U2: The Joshua Tree (20th Anniversary Edition)

Honestly, I’m not sure if the remastered sound is all that apparent, and I do love the convenience of having this album’s b-sides on one disc.

But the one thing for which I’m most thankful is the restoration of the cover art.

When The Joshua Tree was first released on CD in the late ’80s, it was housed in a longbox, which was well-suited to the odd panoramic shot of the American desert with the band off-center. It’s perhaps one of photographer Anton Corbijn’s most emblematic pictures of U2.

Back then, cover designers took liberties with the entire package — the image on the longbox wasn’t necessarily the cover shot in the jewel case. When longboxes were phased out in 1993, that totality was pretty much thrown out. As a result, the CD edition of The Joshua Tree featured a blurry facsimile of that classic photo.

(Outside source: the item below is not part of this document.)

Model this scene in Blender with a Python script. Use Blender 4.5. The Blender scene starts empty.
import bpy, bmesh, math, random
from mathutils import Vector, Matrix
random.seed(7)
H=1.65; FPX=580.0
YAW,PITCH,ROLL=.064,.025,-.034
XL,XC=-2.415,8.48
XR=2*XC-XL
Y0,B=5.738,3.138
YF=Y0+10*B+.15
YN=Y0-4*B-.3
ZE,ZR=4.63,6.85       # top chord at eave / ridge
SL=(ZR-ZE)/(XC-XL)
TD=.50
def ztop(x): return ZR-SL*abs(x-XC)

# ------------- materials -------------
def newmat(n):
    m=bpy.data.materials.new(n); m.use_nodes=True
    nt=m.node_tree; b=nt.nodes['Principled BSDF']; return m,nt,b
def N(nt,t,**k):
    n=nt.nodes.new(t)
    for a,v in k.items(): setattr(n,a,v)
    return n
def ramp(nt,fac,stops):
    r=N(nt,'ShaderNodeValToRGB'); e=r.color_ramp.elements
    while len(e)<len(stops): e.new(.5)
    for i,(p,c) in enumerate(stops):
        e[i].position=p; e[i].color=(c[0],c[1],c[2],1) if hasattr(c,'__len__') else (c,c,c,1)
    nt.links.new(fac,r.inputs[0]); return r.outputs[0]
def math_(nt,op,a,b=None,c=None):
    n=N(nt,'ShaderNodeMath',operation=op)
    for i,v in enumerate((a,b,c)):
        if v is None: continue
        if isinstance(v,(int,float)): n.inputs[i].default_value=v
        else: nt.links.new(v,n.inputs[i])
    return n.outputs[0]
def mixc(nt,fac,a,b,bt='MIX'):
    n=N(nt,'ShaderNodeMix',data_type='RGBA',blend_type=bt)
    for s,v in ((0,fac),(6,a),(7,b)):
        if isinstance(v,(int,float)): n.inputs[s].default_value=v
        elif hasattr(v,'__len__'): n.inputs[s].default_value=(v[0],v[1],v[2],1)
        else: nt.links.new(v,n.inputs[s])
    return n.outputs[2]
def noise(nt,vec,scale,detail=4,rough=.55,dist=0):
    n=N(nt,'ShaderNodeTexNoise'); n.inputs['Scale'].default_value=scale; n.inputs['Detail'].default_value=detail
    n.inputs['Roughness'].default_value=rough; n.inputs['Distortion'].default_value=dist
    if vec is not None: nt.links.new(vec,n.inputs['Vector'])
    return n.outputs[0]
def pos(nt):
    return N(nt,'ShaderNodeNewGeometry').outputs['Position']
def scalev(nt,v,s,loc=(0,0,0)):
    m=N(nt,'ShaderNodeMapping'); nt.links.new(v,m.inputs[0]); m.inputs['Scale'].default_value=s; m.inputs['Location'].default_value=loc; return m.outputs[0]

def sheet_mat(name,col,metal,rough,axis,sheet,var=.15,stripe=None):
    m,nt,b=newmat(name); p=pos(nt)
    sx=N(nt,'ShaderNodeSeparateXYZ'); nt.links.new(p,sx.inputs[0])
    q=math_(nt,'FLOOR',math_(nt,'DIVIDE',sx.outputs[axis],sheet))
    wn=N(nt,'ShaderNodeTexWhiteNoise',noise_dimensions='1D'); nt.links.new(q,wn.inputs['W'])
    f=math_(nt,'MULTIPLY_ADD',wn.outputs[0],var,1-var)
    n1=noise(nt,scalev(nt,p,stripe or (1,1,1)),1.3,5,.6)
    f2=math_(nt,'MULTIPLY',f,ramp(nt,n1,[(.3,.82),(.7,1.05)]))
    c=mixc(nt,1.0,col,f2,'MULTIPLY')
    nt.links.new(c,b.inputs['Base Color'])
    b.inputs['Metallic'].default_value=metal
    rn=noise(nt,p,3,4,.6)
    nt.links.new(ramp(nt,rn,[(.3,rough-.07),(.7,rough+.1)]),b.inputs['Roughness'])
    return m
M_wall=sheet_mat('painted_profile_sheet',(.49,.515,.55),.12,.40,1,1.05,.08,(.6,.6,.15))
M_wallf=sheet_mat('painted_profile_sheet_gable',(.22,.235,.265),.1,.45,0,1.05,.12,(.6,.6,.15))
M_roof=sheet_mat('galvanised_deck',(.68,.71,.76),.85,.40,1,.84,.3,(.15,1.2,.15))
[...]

It’s taken 14 years to correct that mistake. The 20th anniversary edition of The Joshua Tree presents the cover art as it should be.

Sure, but what about the rest of the reissue?

As influential as The Joshua Tree was in my youth — boy did my family get sick of hearing it day in and day out — I’m not enough of a U2 devotee to go for the super deluxe package with the DVD. For this review, I refer to the deluxe package with a second CD of b-sides and outtakes, because really, that’s the only reason I bought it.

U2 took the unconventional route of including two b-sides for every 7-inch single — side A played at 45 rpm, while side B played at 33 1/3 rpm. I did the state of the art thing back then and dubbed the whole album from vinyl to cassette tape, stashing the b-sides immediately after the last track.

The b-sides to The Joshua Tree constitute something of an extended EP to the album — they fit with the general darkness of the album, but the writing and arranging is far more experimental. "Luminous Times (Hold on to Love)" gives the first impression of being a slow song, but when drummer Larry Mullen Jr. fades in with a double-time beat, the song turns into something far more passionate. "Walk to the Water" and "Deep in the Heart" contain little in the way of hooks but a lot in the way of atmosphere.

"Silver and Gold" and "The Sweetest Thing" rivaled the catchiest tracks on the album proper, a fact not lost on U2 when the band made the mistake of re-recording the latter song for The Best of U2, 1980-1990. Didn’t some wise man mention something about fixing what isn’t broken?

The second disc is rounded out by a number of outtakes, which really deserved to be left on the cutting room floor. The liner notes make a big deal of "Wave of Sorrow (Birdland)", but it didn’t strike me as anything essential. It feels far more Brain Eno and Daniel Lanois than U2. Maybe if the band finished it 12 years ago, they could have offered it to Emmylou Harris for her Wrecking Ball album.

"Desert of Our Love" and "Rise Up" would have made better tracks if the band managed to finish them.

The remastering of the album itself is incredibly subtle. The levels aren’t dramatically boosted, and while the instruments come across slightly clearer, an A-to-B comparison shows no real drastic difference. If you skip on the deluxe packages, you may not notice a thing.

The 20th anniversary edition fulfilled the two things I wanted out of a reissue of The Joshua Tree — a restored cover and a disc of b-sides. The additional content is interesting from a historical perspective but not anything illuminating, and the remaster barely registers.